The experiment, which spanned more than a decade, suggests that the electron differs from being perfectly round by less than 0.000000000000000000000000001 cm. This means that if the electron was magnified to the size of the solar system, it would still appear spherical to within the width of a human hair.
The physicists from Imperial's Centre for Cold Matter studied the electrons inside molecules called Ytterbium Fluoride. Using a very precise laser, they made careful measurements of the motion of these electrons. If the electrons were not perfectly round then, like an unbalanced spinning-top, their motion would exhibit a distinctive wobble, distorting the overall shape of the molecule. The researchers saw no sign of such a wobble.
The researchers are now planning to measure the electron's shape even more closely. The results of this work are important in the study of antimatter, an elusive substance that behaves in the same way as ordinary matter, except that it has an opposite electrical charge. For example, the antimatter version of the negatively charged electron is the positively charged anti-electron (also known as a positron). Understanding the shape of the electron could help researchers understand how positrons behave and how antimatter and matter might differ.
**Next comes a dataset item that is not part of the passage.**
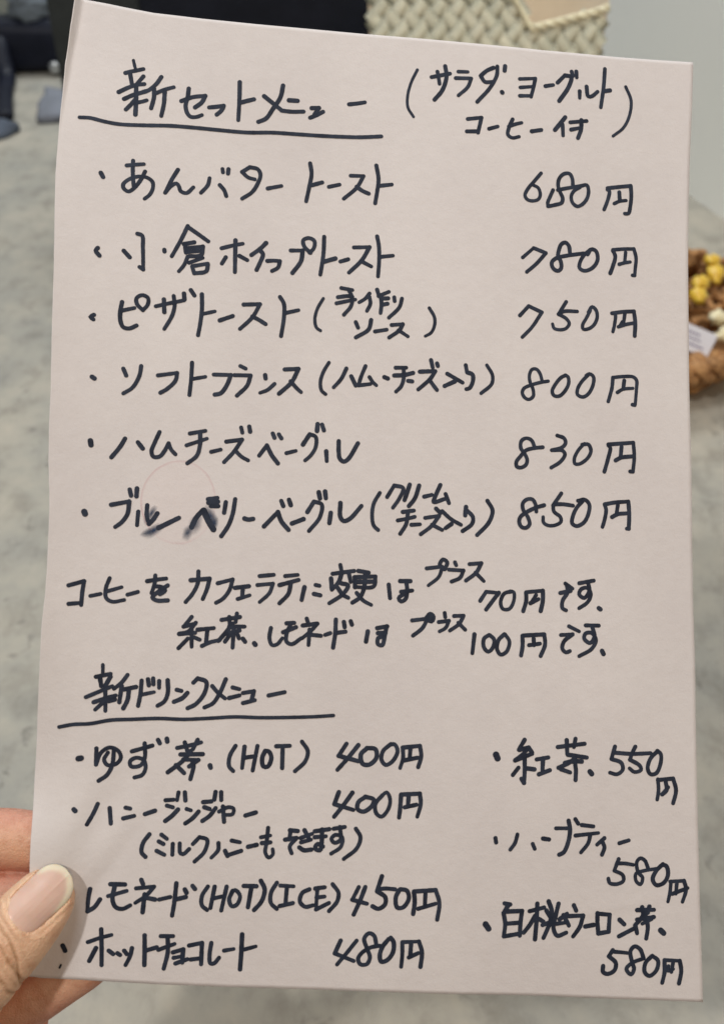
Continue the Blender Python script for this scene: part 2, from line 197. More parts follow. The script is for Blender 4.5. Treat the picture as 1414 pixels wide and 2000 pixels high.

Research co-author, Dr Jony Hudson, from the Department of Physics at Imperial College London, said, "We're really pleased that we've been able to improve our knowledge of one of the basic building blocks of matter. It's been a very difficult measurement to make, but this knowledge will let us improve our theories of fundamental physics. People are often surprised to hear that our theories of physics aren't 'finished', but in truth they get constantly refined and improved by making ever more accurate measurements like this one."
Big Bang
The currently accepted laws of physics say that the Big Bang created as much antimatter as ordinary matter. However, since antimatter was first envisaged by Nobel Prize-winning scientist Paul Dirac in 1928, it has only been found in minute amounts from sources such as cosmic rays and some radioactive substances.